According to a legend, more than 200 years ago, a Swiss watchmaker named Antoine Favre was making pocket watches in his workshop on a mountain. He became impatient with his work and, in a fury, threw some half-finished watches and metal pieces down the mountainside, only to be taken aback by the cute tinkling melodies they produced as they tumbled.

This may or may not be true but certainly Favre is credited with the invention of the music box, the antique wind-up system that provided often beautiful music at home for the middle classes of Europe. And certainly Favre made the earliest music box in the world.

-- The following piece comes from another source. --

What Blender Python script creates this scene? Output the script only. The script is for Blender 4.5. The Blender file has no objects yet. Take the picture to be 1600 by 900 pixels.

It is a crown-shaped seal standing 5 centimeters made of pure gold in 1796 and now it can be seen at the Shanghai Gallery of Antique Music Box and Mechanical Works at the Shanghai Oriental Art Center.

Nearly 200 antique music boxes and automata are on display, in a variety of shapes and styles, from a miniature key shape to a 2-meter wood cabinet, and from a touch sensitive musical chair to a figurine that plays a harp. The exhibition is like a time tunnel to the palaces of Europe and aristocratic society in the 18th and 19th centuries.

There were two types of music boxes: cylinder-based music boxes and metal disc boxes. The inner workings of some music boxes were so complicated that they took at least six months to make.

For the music box type known as the "Mechanical Singing Birds," for example, the creators tested stuffed bird specimens to ensure they would last as long as the rest of the mechanics - 50 years or so.

Until the dawn of the pianola player piano and the gramophone, music boxes were the home entertainment systems for the middle and upper classes.

"It's impossible to find two absolutely identical handmade music boxes, even though they were made from the same design and from the same materials," said gallery manager Luo Zeling. This is one of the charms of antique music boxes unlike identical mass-produced pieces.

"The lengthy and intricate manufacturing process reflects a reverence toward manual craft which has been lost in today's fast-paced society," commented Li Ting, a visitor to the gallery.

All the exhibits are from the private collection of a Japanese collector, Yamada Harumi, who owns some 2,000 rare music boxes. She wants to ensure the knowledge and history of these quaint pieces is passed on from generation to generation.

Many Chinese people are only familiar with the mass-produced ballet girl music boxes but the items on display here are far removed from the ballet girl. "I have never seen so many exquisite antique music boxes before. They are more than music boxes, but an elite artistic craft worth collecting," said Li Xueping, a visitor to the gallery.